* _WORK REQUIRED_
Reproduce each line from the first in the data through the line that contains "F = 4350.0;" exactly; give nothing else.

* _MATERIAL PROVIDED_
** Begin **

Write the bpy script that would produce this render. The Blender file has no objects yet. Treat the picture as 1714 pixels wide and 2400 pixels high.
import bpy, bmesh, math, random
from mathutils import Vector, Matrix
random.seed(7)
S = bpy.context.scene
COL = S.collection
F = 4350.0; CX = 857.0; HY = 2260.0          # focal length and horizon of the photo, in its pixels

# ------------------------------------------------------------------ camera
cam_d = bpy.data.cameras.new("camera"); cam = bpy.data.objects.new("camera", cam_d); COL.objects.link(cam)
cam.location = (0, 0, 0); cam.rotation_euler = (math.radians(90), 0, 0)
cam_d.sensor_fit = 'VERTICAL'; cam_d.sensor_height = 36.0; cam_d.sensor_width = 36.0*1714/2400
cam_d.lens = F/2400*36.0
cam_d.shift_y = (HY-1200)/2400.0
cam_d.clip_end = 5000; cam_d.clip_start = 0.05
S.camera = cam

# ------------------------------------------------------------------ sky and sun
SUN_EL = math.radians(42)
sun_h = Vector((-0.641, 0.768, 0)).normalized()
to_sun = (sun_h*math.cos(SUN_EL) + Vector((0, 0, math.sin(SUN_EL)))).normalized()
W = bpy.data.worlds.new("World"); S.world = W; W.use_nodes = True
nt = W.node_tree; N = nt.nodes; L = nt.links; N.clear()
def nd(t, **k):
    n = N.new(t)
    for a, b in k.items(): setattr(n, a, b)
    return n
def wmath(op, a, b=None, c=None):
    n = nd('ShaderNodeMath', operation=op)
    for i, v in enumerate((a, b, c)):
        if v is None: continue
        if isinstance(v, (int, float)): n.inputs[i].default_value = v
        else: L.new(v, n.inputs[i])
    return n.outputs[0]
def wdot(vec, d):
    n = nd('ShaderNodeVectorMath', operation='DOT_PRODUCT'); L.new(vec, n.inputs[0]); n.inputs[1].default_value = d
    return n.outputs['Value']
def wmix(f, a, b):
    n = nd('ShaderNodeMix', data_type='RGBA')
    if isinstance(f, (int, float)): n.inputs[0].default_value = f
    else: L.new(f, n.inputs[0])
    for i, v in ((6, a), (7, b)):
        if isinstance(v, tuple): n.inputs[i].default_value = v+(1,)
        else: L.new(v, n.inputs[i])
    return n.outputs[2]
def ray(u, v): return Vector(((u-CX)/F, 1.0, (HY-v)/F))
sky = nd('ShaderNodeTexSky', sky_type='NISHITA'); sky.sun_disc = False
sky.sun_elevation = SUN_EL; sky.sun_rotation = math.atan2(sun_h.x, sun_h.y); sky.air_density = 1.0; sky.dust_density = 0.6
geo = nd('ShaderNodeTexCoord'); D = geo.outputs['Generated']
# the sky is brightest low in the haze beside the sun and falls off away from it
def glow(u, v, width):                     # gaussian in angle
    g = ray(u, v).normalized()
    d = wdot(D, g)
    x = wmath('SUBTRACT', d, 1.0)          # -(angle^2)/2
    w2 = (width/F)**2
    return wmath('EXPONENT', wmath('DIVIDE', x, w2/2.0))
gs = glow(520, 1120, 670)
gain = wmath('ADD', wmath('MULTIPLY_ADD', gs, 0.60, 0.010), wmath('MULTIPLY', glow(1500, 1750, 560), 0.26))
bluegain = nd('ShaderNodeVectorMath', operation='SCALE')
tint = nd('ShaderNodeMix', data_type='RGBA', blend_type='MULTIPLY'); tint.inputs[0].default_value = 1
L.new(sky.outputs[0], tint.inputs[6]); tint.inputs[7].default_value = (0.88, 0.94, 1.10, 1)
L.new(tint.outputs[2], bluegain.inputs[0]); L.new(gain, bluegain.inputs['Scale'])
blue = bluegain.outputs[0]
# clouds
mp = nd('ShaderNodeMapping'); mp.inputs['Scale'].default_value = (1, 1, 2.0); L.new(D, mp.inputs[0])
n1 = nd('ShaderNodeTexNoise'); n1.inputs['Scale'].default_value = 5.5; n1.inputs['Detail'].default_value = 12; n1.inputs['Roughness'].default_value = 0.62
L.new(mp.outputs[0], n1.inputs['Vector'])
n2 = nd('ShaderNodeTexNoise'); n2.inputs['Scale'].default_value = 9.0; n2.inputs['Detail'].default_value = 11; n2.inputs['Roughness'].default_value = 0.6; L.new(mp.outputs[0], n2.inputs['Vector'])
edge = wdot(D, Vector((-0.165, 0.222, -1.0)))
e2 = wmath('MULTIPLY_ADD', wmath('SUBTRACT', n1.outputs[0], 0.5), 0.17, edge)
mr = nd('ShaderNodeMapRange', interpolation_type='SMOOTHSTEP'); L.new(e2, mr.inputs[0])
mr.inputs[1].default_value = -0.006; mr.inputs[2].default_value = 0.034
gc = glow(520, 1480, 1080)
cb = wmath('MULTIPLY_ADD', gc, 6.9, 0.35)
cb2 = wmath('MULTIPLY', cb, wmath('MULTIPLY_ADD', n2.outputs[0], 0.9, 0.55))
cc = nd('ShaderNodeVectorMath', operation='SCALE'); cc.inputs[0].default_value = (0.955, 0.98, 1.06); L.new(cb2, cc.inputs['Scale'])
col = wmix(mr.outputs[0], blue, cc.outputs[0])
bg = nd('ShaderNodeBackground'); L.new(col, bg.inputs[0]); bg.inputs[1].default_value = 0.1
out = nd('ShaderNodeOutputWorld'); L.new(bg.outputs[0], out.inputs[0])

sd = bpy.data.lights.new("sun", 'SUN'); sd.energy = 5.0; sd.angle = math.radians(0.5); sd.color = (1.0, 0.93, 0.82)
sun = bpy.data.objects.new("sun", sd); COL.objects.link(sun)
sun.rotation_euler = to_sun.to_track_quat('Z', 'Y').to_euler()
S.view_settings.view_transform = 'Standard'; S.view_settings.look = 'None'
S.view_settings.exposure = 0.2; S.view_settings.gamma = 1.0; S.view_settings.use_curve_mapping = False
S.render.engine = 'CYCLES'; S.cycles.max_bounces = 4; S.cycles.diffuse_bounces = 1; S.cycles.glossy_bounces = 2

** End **

* _THE REPLY_
Write the bpy script that would produce this render. The Blender file has no objects yet. Treat the picture as 1714 pixels wide and 2400 pixels high.
import bpy, bmesh, math, random
from mathutils import Vector, Matrix
random.seed(7)
S = bpy.context.scene
COL = S.collection
F = 4350.0; CX = 857.0; HY = 2260.0          # focal length and horizon of the photo, in its pixels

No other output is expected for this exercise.